Friday, May 22/09
Receiver takes control of Thom's
Thom Coffman once owned two restaurants, a popular bar and had dreams of building and owning a hotel and condominium complex. Two years later, his empire is down to his flagship Clarmont restaurant in Columbus.
The restaurateur's Grandview Heights-area dining spot, Thom's on Grandview, has gone into receivership and closed, while other development plans remain stalled by the economy. A Franklin County Common Pleas Court judge appointed Gryphon Asset Management LLC as the restaurant's receiver.
Gryphon President Richard Kruse said he has shown the property to six parties since being appointed May 14 and hopes to sell it as a turnkey operation - with the lease, furniture, fixtures, liquor license and other assets in one package.
"This was a surprising thing," Coffman said. "Their goal is our goal - to sell the property for as much as we can."
Coffman has been trying to sell Thom's since last summer. The 9,000-square-foot fine dining spot opened in 2005 in space that previously housed Braddock's Grandview.
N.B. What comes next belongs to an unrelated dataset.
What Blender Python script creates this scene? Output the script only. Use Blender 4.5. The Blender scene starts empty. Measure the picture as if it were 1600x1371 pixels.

It includes a 70-seat restaurant with patio and an upstairs banquet room.
Coffman earlier posted a sign in the window telling patrons Thom's had closed, but that its catering and event business would continue while he worked on plans for a new restaurant at the site. Those plans have been shelved and the business is closed.
"It's tough to fail," Coffman said. "We put a lot of time and heart and energy into making it work, but as the economy worsened, business worsened and we couldn't recover."
Plans on hold
Times changed quickly for Coffman, who with business partner Peter Luft in 2007 revealed plans for a 10-story, 54-condo complex on South High Street with a reborn 7,000-square-foot Clarmont restaurant. About 13,000 square feet of commercial space and a rooftop bar were included in the plans. They later altered those plans into a boutique hotel on four floors and condos on the other two.
Not only have those plans been idled and Thoms on Grandview closed since then, but Coffman shuttered the Round Bar at the Best Western hotel next to the Clarmont. He also put the property under the restaurant up for sale, with plans for a sale-leaseback arrangement with the new owner.
Coffman bought the Round Bar in 1999 and maintains rights to the name. He closed it when its lease expired and the Best Western owners decided they no longer wanted a bar.
Coffman said receivership at Thom's doesn't affect the Clarmont, which he has owned since 1996. The 62-year-old Clarmont is the city's oldest white-tablecloth restaurant.
Coffman got into the restaurant industry when he moved to Columbus in 1983 after almost 10 years as a train engineer. He still hopes to develop the hotel and condo project, but concedes the economy has made that unlikely anytime soon.